Acontece que o momento certo foi a votação em que a gramática foi corrompida e a Constituição adulterada em benefício exatamente de quem é o inspirador da guerra que separa ideologias e regiões, desde que lançou norte contra sul e pobres contra ricos para vencer o anódino Geraldo Alckmin na reeleição conquistada em 2006. No entanto, a carapuça serve a todos, incluindo o ex-presidente tucano Fernando Henrique, que, em sua manifestação depois da soltura de Lula, usou o Twitter para comentar o atual ambiente político brasileiro, no domingo 10. “A polarização aumenta. Sem alternativas populares e progressistas continuaremos no jogo político/pessoal”, afirmou.

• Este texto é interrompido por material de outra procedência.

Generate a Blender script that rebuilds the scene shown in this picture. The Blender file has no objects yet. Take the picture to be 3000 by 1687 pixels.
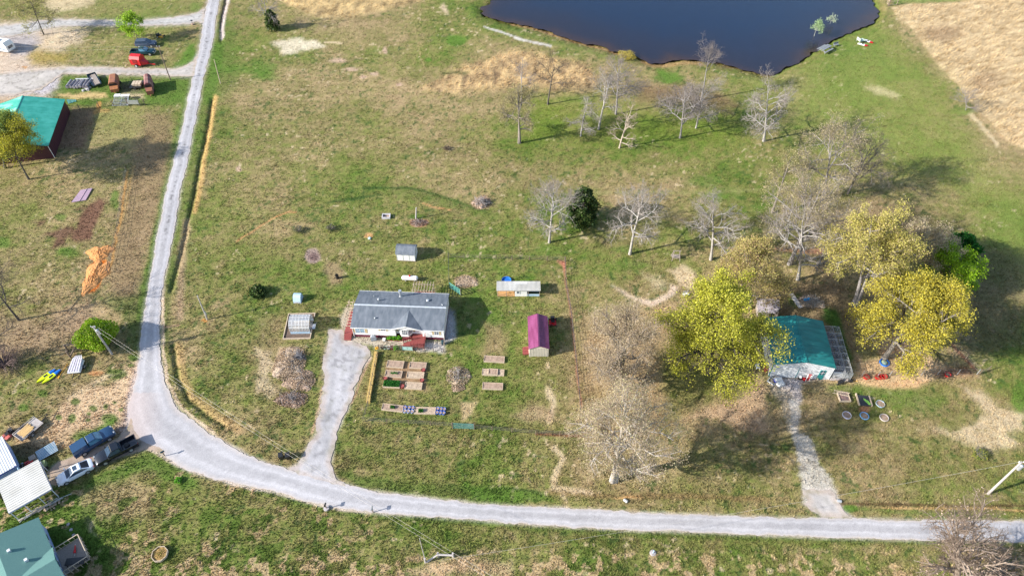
import bpy, math, random
import numpy as np
from mathutils import Vector, Matrix
from mathutils.geometry import tessellate_polygon
R_ = math.radians
S = bpy.context.scene
COL = S.collection
# ---------------- camera, world, sun, exposure ----------------
F_, PITCH, CAMH = 2080., R_(47.9), 90.
cam = bpy.data.cameras.new('camera'); cam.sensor_width = 36; cam.lens = 36 * F_ / 3000
cam.clip_start = 1; cam.clip_end = 5000
camo = bpy.data.objects.new('camera', cam); COL.objects.link(camo)
camo.location = (0, 0, CAMH); camo.rotation_euler = (R_(90) - PITCH, 0, 0)
S.camera = camo
S.view_settings.view_transform = 'Standard'; S.view_settings.look = 'None'
S.view_settings.gamma = 1; S.view_settings.use_curve_mapping = False
S.view_settings.exposure = 0.92
SUNEL, SHAZ = R_(27.5), R_(17)          # elevation, direction shadows fall
w = bpy.data.worlds.new('World'); S.world = w; w.use_nodes = True
nt = w.node_tree; bg = nt.nodes['Background']; bg.inputs[1].default_value = 0.14
sky = nt.nodes.new('ShaderNodeTexSky'); sky.sky_type = 'NISHITA'; sky.sun_disc = False
sky.sun_elevation = SUNEL; sky.sun_rotation = math.atan2(-math.cos(SHAZ), -math.sin(SHAZ))
nt.links.new(sky.outputs[0], bg.inputs[0])
sl = bpy.data.lights.new('sun', 'SUN'); sl.energy = 5.0; sl.angle = R_(0.5); sl.color = (1, .955, .88)
so = bpy.data.objects.new('sun', sl); COL.objects.link(so)
sd = Vector((math.cos(SHAZ) * math.cos(SUNEL), math.sin(SHAZ) * math.cos(SUNEL), -math.sin(SUNEL)))
so.rotation_euler = sd.to_track_quat('-Z', 'Y').to_euler(); so.location = (-80, -20, 120)

# ---------------- coordinates: photo pixel (3000 wide) <-> ground ----------------
sp, cp = math.sin(PITCH), math.cos(PITCH)
def G(u, v, z=0.):
    a = (u - 1500) / F_; b = (v - 843.5) / F_
    t = (z - CAMH) / (-sp - b * cp)
    return (a * t, (cp - b * sp) * t)
def PR(x, y, z=0.):
    dz = z - CAMH; d = y * cp - dz * sp; dn = -y * sp - dz * cp
    return (1500 + F_ * x / d, 843.5 + F_ * dn / d)
def T(i, x, y): return (750 * ((i - 1) % 4) + x / 3.4333, [0, 422, 844, 1265][(i - 1) // 4] + y / 3.4333)
def TP(i, *a): return [T(i, a[k], a[k + 1]) for k in range(0, len(a), 2)]
def GT(i, x, y, z=0.): return G(*T(i, x, y), z)
def hgt(bu, bv, tv):
    x, y = G(bu, bv); lo, hi = 0, 60
    for _ in range(40):
        m = (lo + hi) / 2
        if PR(x, y, m)[1] > tv: lo = m
        else: hi = m
    return lo
def ang(p, q): return math.atan2(q[1] - p[1], q[0] - p[0])
def dist(p, q): return math.hypot(q[1] - p[1], q[0] - p[0])

# ---------------- materials ----------------
def lin(c): return tuple((x / 255 / 12.92 if x <= 10 else ((x / 255 + .055) / 1.055) ** 2.4) for x in c)
def rgb(hexs): return lin(tuple(int(hexs[i:i + 2], 16) for i in (0, 2, 4)))
MATS = {}
def mat(name, c1, c2=None, sc=3., rough=.7, metal=0., bump=0., bsc=None, det=4, stretch=None, spec=.5, lo=.35, hi=.65, trans=0., alpha=1.):
    if name in MATS: return MATS[name]
    m = bpy.data.materials.new(name); m.use_nodes = True; n = m.node_tree; b = n.nodes['Principled BSDF']
    L = n.links.new
    b.inputs['Roughness'].default_value = rough; b.inputs['Metallic'].default_value = metal
    b.inputs['Specular IOR Level'].default_value = spec
    b.inputs['Alpha'].default_value = alpha
    tc = n.nodes.new('ShaderNodeTexCoord'); mp = n.nodes.new('ShaderNodeMapping'); L(tc.outputs['Object'], mp.inputs[0])
    if stretch: mp.inputs['Scale'].default_value = stretch
    nz = n.nodes.new('ShaderNodeTexNoise'); nz.inputs['Scale'].default_value = sc; nz.inputs['Detail'].default_value = det
    L(mp.outputs[0], nz.inputs['Vector'])
    c2 = c2 or tuple(x * .8 for x in c1)
    rp = n.nodes.new('ShaderNodeMapRange'); rp.inputs[1].default_value = lo; rp.inputs[2].default_value = hi
    L(nz.outputs['Fac'], rp.inputs[0])
    mx = n.nodes.new('ShaderNodeMix'); mx.data_type = 'RGBA'
    mx.inputs[6].default_value = (*c1, 1); mx.inputs[7].default_value = (*c2, 1)
    L(rp.outputs[0], mx.inputs[0]); L(mx.outputs[2], b.inputs['Base Color'])
    if bump:
        n2 = n.nodes.new('ShaderNodeTexNoise'); n2.inputs['Scale'].default_value = bsc or sc * 2; n2.inputs['Detail'].default_value = 5
        L(mp.outputs[0], n2.inputs['Vector'])
        bp = n.nodes.new('ShaderNodeBump'); bp.inputs['Strength'].default_value = bump; bp.inputs['Distance'].default_value = .05
        L(n2.outputs['Fac'], bp.inputs['Height']); L(bp.outputs[0], b.inputs['Normal'])
    MATS[name] = m; return m
def attr_mat(name, rough=.85, vary=.35, sc=8., bump=.5, spec=.2, sub=0., bdist=.06, trans=None):
    m = bpy.data.materials.new(name); m.use_nodes = True; n = m.node_tree; b = n.nodes['Principled BSDF']; L = n.links.new
    b.inputs['Roughness'].default_value = rough; b.inputs['Specular IOR Level'].default_value = spec
    at = n.nodes.new('ShaderNodeAttribute'); at.attribute_name = 'Col'
    tc = n.nodes.new('ShaderNodeTexCoord')
    nz = n.nodes.new('ShaderNodeTexNoise'); nz.inputs['Scale'].default_value = sc; nz.inputs['Detail'].default_value = 5; nz.inputs['Roughness'].default_value = .7
    L(tc.outputs['Object'], nz.inputs['Vector'])
    mr = n.nodes.new('ShaderNodeMapRange'); mr.inputs[1].default_value = .3; mr.inputs[2].default_value = .7
    mr.inputs[3].default_value = 1 - vary; mr.inputs[4].default_value = 1 + vary; L(nz.outputs['Fac'], mr.inputs[0])
    vm = n.nodes.new('ShaderNodeVectorMath'); vm.operation = 'SCALE'; L(at.outputs['Color'], vm.inputs[0]); L(mr.outputs[0], vm.inputs['Scale'])
    L(vm.outputs[0], b.inputs['Base Color'])
    if bump:
        n2 = n.nodes.new('ShaderNodeTexNoise'); n2.inputs['Scale'].default_value = sc * .6; n2.inputs['Detail'].default_value = 6; n2.inputs['Roughness'].default_value = .75
        L(tc.outputs['Object'], n2.inputs['Vector'])
        bp = n.nodes.new('ShaderNodeBump'); bp.inputs['Strength'].default_value = bump; bp.inputs['Distance'].default_value = bdist
        L(n2.outputs['Fac'], bp.inputs['Height']); L(bp.outputs[0], b.inputs['Normal'])
    if trans:
        tr = n.nodes.new('ShaderNodeBsdfTranslucent'); L(vm.outputs[0], tr.inputs[0])
        ms = n.nodes.new('ShaderNodeMixShader'); ms.inputs[0].default_value = trans
        L(b.outputs[0], ms.inputs[1]); L(tr.outputs[0], ms.inputs[2]); L(ms.outputs[0], n.nodes['Material Output'].inputs[0])
    MATS[name] = m; return m

# ---------------- object helpers ----------------
def tag(o, label=None, cat=None, group=None, kind=None):
    if label: o['label'] = label
    if cat: o['category'] = cat
    if group: o['group'] = group
    if kind: o['kind'] = kind
    return o
def empty(name, x, y, rz=0., label=None, cat=None, group=None, z=0.):
    o = bpy.data.objects.new(name, None); o.empty_display_size = .3
    COL.objects.link(o); o.location = (x, y, z); o.rotation_euler = (0, 0, rz)
    return tag(o, label, cat, group)
def link(o, parent=None):
    COL.objects.link(o)
    if parent: o.parent = parent
    return o
def copy_tree(o, parent=None):
    c = o.copy(); COL.objects.link(c)
    if parent: c.parent = parent
    for ch in [x for x in COL.objects if x.parent == o]: copy_tree(ch, c)
    return c
class MB:
    def __init__(s): s.v = []; s.f = []
    def add(s, vs, fs):
        b = len(s.v); s.v += [tuple(p) for p in vs]; s.f += [tuple(i + b for i in f) for f in fs]; return s
    def box(s, x0, y0, z0, x1, y1, z1, M=None):
        vs = [(x0, y0, z0), (x1, y0, z0), (x1, y1, z0), (x0, y1, z0), (x0, y0, z1), (x1, y0, z1), (x1, y1, z1), (x0, y1, z1)]
        if M is not None: vs = [tuple(M @ Vector(p)) for p in vs]
        return s.add(vs, [(0, 3, 2, 1), (4, 5, 6, 7), (0, 1, 5, 4), (1, 2, 6, 5), (2, 3, 7, 6), (3, 0, 4, 7)])
    def bar(s, p, q, w, h=None):       # rectangular beam between two points
        h = h or w; p = Vector(p); q = Vector(q); d = q - p; M = Matrix.Translation(p) @ d.to_track_quat('X', 'Z').to_matrix().to_4x4()
        return s.box(0, -w / 2, -h / 2, d.length, w / 2, h / 2, M)
    def tube(s, p, q, r0, r1=None, n=8, cap=True):
        r1 = r0 if r1 is None else r1; p = Vector(p); q = Vector(q); Q = (q - p).to_track_quat('Z', 'Y')
        vs = []
        for c, r in ((p, r0), (q, r1)):
            for i in range(n):
                a = 2 * math.pi * i / n; vs.append(c + Q @ Vector((r * math.cos(a), r * math.sin(a), 0)))
        fs = [(i, (i + 1) % n, n + (i + 1) % n, n + i) for i in range(n)]
        if cap: fs += [tuple(range(n - 1, -1, -1)), tuple(range(n, 2 * n))]
        return s.add(vs, fs)
    def lathe(s, prof, n=16, c=(0, 0, 0)):       # prof list of (r,z)
        vs = []; fs = []; rg = []
        for r, z in prof:
            if r < 1e-4: rg.append([len(vs)]); vs.append((c[0], c[1], c[2] + z)); continue
            rg.append(list(range(len(vs), len(vs) + n)))
            for i in range(n):
                a = 2 * math.pi * i / n; vs.append((c[0] + r * math.cos(a), c[1] + r * math.sin(a), c[2] + z))
        for A, B in zip(rg[:-1], rg[1:]):
            for i in range(n):
                j = (i + 1) % n
                if len(A) == 1 and len(B) > 1: fs.append((A[0], B[j], B[i]))
                elif len(B) == 1 and len(A) > 1: fs.append((A[i], A[j], B[0]))
                elif len(A) > 1: fs.append((A[i], A[j], B[j], B[i]))
        if s is not None and len(rg[0]) > 1 and abs(prof[0][1] - prof[-1][1]) > 1e-3: fs.append(tuple(reversed(rg[0])))
        if len(rg[-1]) > 1 and prof[-1][1] > prof[0][1] + 1e-3 and prof[-1][0] < prof[-2][0] + 1e-4 and prof[-1][1] >= prof[-2][1]: fs.append(tuple(rg[-1]))
        return s.add(vs, fs)
    def loft(s, rings, cap=True):
        n = len(rings[0]); vs = [p for r in rings for p in r]; fs = []
        for k in range(len(rings) - 1):
            for i in range(n): fs.append((k * n + i, k * n + (i + 1) % n, (k + 1) * n + (i + 1) % n, (k + 1) * n + i))
        if cap: fs += [tuple(range(n - 1, -1, -1)), tuple((len(rings) - 1) * n + i for i in range(n))]
        return s.add(vs, fs)
    def slab(s, pts, th):      # planar polygon (3D) thickened along its normal (downwards)
        P = [Vector(p) for p in pts]; nrm = (P[1] - P[0]).cross(P[2] - P[1]).normalized()
        if nrm.z < 0: P.reverse(); nrm = -nrm
        Q = [p - nrm * th for p in P]; n = len(P)
        return s.add(P + Q, [tuple(range(n)), tuple(range(2 * n - 1, n - 1, -1))] + [(i, n + i, n + (i + 1) % n, (i + 1) % n) for i in range(n)])
    def prism(s, prof, x0, x1):      # profile in (y,z), extruded along x
        n = len(prof); vs = [(x0, y, z) for y, z in prof] + [(x1, y, z) for y, z in prof]
        return s.add(vs, [tuple(range(n - 1, -1, -1)), tuple(range(n, 2 * n))] + [(i, (i + 1) % n, n + (i + 1) % n, n + i) for i in range(n)])
    def build(s, name, m, parent=None, smooth=False, label=None):
        me = bpy.data.meshes.new(name); me.from_pydata(s.v, [], s.f)
        me.materials.append(m)
        import bmesh
        bm = bmesh.new(); bm.from_mesh(me); bmesh.ops.recalc_face_normals(bm, faces=bm.faces); bm.to_mesh(me); bm.free()
        if smooth:
            me.polygons.foreach_set('use_smooth', [True] * len(me.polygons)); 
            try: me.set_sharp_from_angle(angle=R_(40))
            except Exception: pass
        o = bpy.data.objects.new(name, me); link(o, parent)
        if label: o['label'] = label
        return o
def npmesh(name, V, Fq, k, m, parent=None, col=None, smooth=False):
    me = bpy.data.meshes.new(name); nv = len(V); nf = len(Fq)
    me.vertices.add(nv); me.vertices.foreach_set('co', np.ascontiguousarray(V, dtype=np.float32).ravel())
    me.loops.add(nf * k); me.loops.foreach_set('vertex_index', np.ascontiguousarray(Fq, dtype=np.int32).ravel())
    me.polygons.add(nf); me.polygons.foreach_set('loop_start', np.arange(nf, dtype=np.int32) * k)
    me.polygons.foreach_set('loop_total', np.full(nf, k, dtype=np.int32))
    if smooth: me.polygons.foreach_set('use_smooth', np.ones(nf, dtype=bool))
    me.update(calc_edges=True)
    if col is not None:
        a = me.color_attributes.new('Col', 'FLOAT_COLOR', 'POINT')
        c4 = np.ones((nv, 4), dtype=np.float32); c4[:, :3] = col; a.data.foreach_set('color', c4.ravel())
    me.materials.append(m)
    o = bpy.data.objects.new(name, me); return link(o, parent)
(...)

A pretensão de ser líder de progressistas condutores das alternativas populares (uma ofensa à gramática, pois alternativa só há uma) reveste o social-democrata de Higienópolis de um ridículo que não chega a ser relevante, de vez que o emplumado tucanato também foi beneficiado pela canetada do eixo Marília-Diamantino com a liberdade concedida ao pioneiro de todos os mensalões, o mineiro Eduardo Azeredo. O prócer foi governador de Minas Gerais e presidente nacional do PSDB, para desonra geral de quem nem sequer jamais incentivou sua expulsão da sagrada legenda.

A bem da verdade, ficou faltando esclarecer que o Conselheiro Acácio da presunçosa toga não é o único nobre presidente de Poder no Brasil a merecer o valor do vintém, que nem existe mais, para a própria palavra. Rodrigo Maia, Davi Alcolumbre e Jair Bolsonaro não o deixam só.

Devido ao fim de semana prolongado e a problemas de saúde, resolvi não postar o Blog nem amanhã, nem domingo. Bom feriadão a todos e até segunda, se Deus quiser.